Energy committee chairman calls for tax, royalty relief

By JIM O'CONNELL / Scripps Howard News Service

WASHINGTON -- Congress should consider offering tax and royalty relief to keep marginal oil wells functioning through the current depressed oil market, the chairman of the senate's energy committee said Friday.

Sen. Frank Murkowski, R-Alaska, the chairman of the Senate Energy and Natural Resources Committee, said he plans to unveil a legislative package of tax and royalty relief Tuesday.

Murkowski said there are 430,000 wells in the nation that pump less than 15 barrels of oil a day. Those so-called stripper wells produce a significant 7 percent of the domestic oil supply, he said. But they are the most vulnerable to being forced to shut down because of low prices, he said.

"And once these stripper wells go down, it's very difficult and very expensive and marginally efficient to bring them back," Murkowski said. "So the question is, can we assist in ensuring that these stripper wells continue to contribute to our economy in times of lowering price of oil."

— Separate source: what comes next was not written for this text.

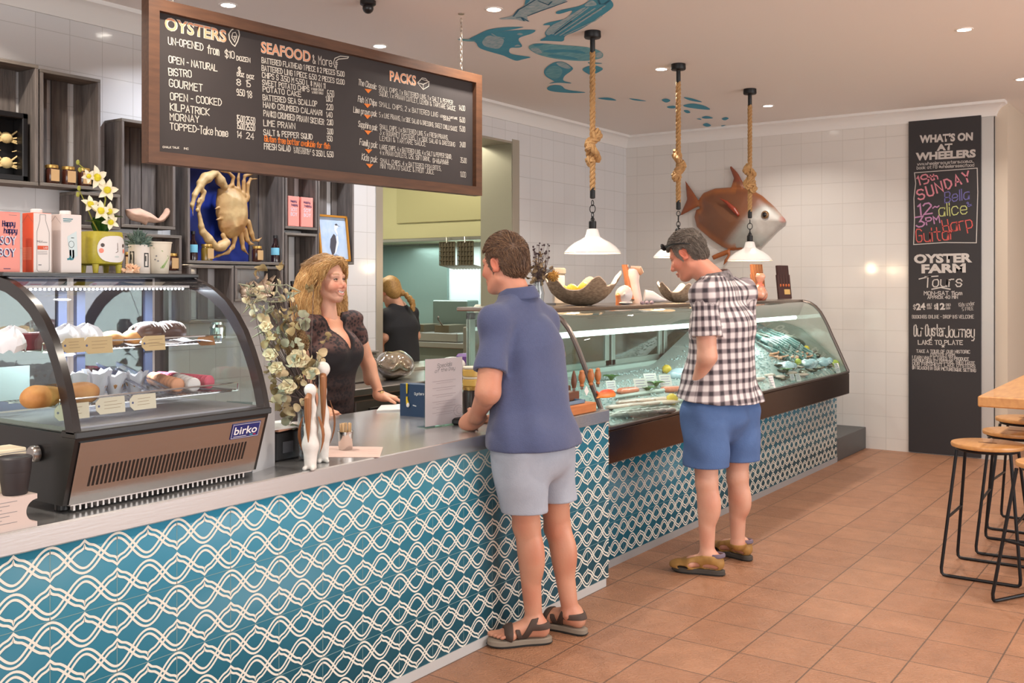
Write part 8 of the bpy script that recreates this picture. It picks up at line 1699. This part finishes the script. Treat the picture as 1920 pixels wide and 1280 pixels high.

Although details of the legislation have not been finalized, Murkowski said he would propose tax credits of about $3 per barrel on the first three barrels of daily production if prices are as low as $12 per barrel. The tax credits would diminish as prices rise, and would be eliminated if prices reach about $20 per barrel, Murkowski said.

The price of a barrel of crude oil fell from about $20 six months ago to $13 last week. The price rebounded slightly this week to $16 per barrel.

Murkowski said he was also considering including reductions in the amount of royalty payments oil producers pay to the government for extracting oil from federally owned land.

"It's very important that we make a genuine effort to try and keep these contributions to our domestic oil supply in a state of activity," Murkowski said.

Murkowski said he has not determined how much the proposed tax breaks would cost the government, nor where the budget could be cut to pay for the plan.

"I think its appropriate and necessary that we take the action now, and see what the pleasure of Congress is towards it," he said.

A spokeswoman for the Independent Petroleum Association of America said the group supports Murkowski's proposal.

"There needs to be some type of safety net system when low prices hit the industry," said Colleen Horn, a spokeswoman for the IPAA. Some of the same ideas were discussed but never enacted by Congress last year.

This year, because of the oil price slump, those proposals "seem to be gaining momentum," Horn said.